Intro to Tarot: The Lovers — A three-card comparison

Editor’s Note: This article continues our weekly series on the tarot. You can find some of the earlier ones by clicking the “tarot” category link above. In case you want to experiment with the cards and don’t have any, we provide a free tarot spread generator. The formation is called the Celtic Wings spread. It’s based on the traditional Celtic Cross spread. This article tells how to use the spread. We’re happy to respond to questions and will take direction from readers who comment, so please let us know what you think. You can visit Sarah’s website at this link. –efc

By Sarah Taylor

In previous articles in our Intro to Tarot series, we have introduced tarot as a means of communicating with another part of ourselves in order to reconcile our conscious and unconscious aspects. We have explored why it is that tarot is able to work in this way. Last week, we started down a more practical route of learning how to read a particular card.

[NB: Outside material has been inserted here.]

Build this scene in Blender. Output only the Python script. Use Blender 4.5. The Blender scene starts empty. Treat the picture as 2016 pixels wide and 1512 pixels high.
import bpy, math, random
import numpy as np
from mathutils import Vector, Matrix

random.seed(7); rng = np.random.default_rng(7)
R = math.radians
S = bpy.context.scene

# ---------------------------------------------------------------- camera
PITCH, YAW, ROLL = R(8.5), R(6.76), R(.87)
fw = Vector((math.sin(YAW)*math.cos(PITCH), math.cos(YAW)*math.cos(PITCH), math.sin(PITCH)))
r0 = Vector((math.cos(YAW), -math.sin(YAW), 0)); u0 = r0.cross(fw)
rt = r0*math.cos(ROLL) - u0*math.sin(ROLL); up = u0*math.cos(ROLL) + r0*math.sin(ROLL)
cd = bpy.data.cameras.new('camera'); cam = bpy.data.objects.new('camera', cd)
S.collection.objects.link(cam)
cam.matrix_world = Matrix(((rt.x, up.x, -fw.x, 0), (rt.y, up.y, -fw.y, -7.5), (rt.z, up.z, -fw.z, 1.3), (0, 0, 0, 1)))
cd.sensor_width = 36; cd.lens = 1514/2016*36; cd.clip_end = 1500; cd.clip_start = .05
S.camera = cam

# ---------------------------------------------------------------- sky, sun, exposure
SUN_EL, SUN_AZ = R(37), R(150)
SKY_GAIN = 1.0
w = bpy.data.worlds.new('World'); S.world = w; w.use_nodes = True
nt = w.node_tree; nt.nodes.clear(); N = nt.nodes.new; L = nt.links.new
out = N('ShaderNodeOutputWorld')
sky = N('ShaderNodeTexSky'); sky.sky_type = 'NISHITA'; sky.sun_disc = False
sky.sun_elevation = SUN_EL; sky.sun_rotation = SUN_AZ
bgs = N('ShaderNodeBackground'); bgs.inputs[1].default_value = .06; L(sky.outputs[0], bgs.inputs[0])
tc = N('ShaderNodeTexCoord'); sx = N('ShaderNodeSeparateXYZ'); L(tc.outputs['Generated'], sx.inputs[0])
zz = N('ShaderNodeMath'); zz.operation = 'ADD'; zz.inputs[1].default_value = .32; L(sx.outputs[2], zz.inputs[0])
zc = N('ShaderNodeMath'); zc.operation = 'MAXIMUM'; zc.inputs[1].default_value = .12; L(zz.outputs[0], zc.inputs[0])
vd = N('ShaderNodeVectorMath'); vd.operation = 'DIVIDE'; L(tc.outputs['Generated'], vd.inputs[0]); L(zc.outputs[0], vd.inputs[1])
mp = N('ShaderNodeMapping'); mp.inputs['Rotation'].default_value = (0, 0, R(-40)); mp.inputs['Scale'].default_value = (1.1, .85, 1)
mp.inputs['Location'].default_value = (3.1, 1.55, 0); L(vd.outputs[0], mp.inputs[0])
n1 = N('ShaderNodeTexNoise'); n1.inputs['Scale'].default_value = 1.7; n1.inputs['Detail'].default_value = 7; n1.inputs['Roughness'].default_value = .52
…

The Lovers from the Camoin-Jodorowsky Tarot, a restored version of the Marseille Tarot.

It is down this practical route that we continue this week, when we build on what we have learned by comparing and contrasting a specific card from the major arcana as it appears in three different tarot decks:

The Tarot de Marseille by Alexandre Jodorowsky and Philippe Camoin

The Thoth Tarot by Lady Freida Harris and Aleister Crowley

The Xultún Tarot by Peter Balin

The card: The Lovers — number 6 in the major arcana, preceded by The Hierophant (5), and followed by The Chariot (7).

It’s probably fair to say that many of us unacquainted with, or new to, tarot see The Lovers in relatively simplistic terms. I’m not aware of another card that is as immediately recognised and positively received by a querent (the person for whom we are doing a reading). Well over half of the readings that I do have relationship as their focus; and The Lovers seems to amplify any feelings of hope and expectation when it shows up. It also tends to introduce the idea of a sexual element into the reading. In short, it carries a high charge.

But The Lovers means so much more than simply two people falling in love.

Consider this quote in The Way of Tarot by Jodorowsky and Costa (referring to the Marseille card):

We can speculate infinitely on the relationship of the three figures: a boy presenting his fiancée to his mother; a woman discovering her husband with his mistress; a man attempting to choose between two different women, or, as the traditional interpretation views it, between vice and virtue….

The interpretations are inexhaustible. All of them lead us to the conclusion that The Lover is a relational card that depicts the beginning of social life.